Some 14 claims have been filed, meeting a 90-day deadline to file tort claim notices on reimbursement requests for cleanup costs the city had denied.
City Attorney Jay Burnham said no one has filed a lawsuit against the city. Under state law, residents had 90 days to file tort claim notices, which allow them to sue. They have two years to file a lawsuit.
More than 100 people reported property damage to the city from flooding that followed heavy rains Aug. 1.
The National Weather Service said more than 2.5 inches of rain fell in about three hours. Similar rainfall occurs in the area on average once every 200 years.

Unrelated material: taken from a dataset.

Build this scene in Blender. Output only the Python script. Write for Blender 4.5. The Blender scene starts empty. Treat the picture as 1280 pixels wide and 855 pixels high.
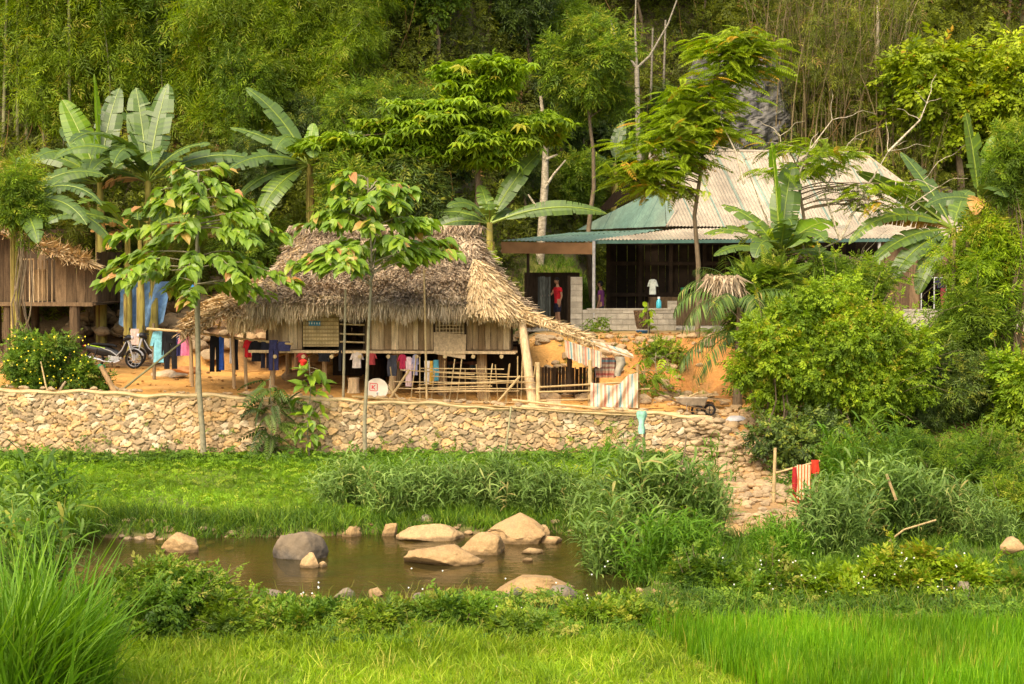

Some residents contend the city is responsible for reimbursing them for flood damage because officials promised to improve infrastructure but did not.
But city officials said the city is not liable for failing to build infrastructure it had planned and is not responsible for design defects of existing infrastructure built to withstand flooding that occurs an average of once every 25 years.
The city paid Frontier Adjusters in Farmington to review 21 claims from people who contended the city was liable for flood damage to their property.
Frontier did not recommend the city reimburse any of those claims, and the city denied nearly all the remaining claims that were not reviewed by the company.
The city agreed only to fix a stucco wall owned by a resident and an exposed sewer main on another resident’s property.
Farmington’s policy is to avoid cleaning or maintaining private property, but the wall posed a public safety hazard. The city made an exception in the second case “due to the city’s exposed sewer main,” according to a letter to the property owner.
The city spent more than $3,400 to fix the sewer main. It has not received an estimate of the cost of the wall.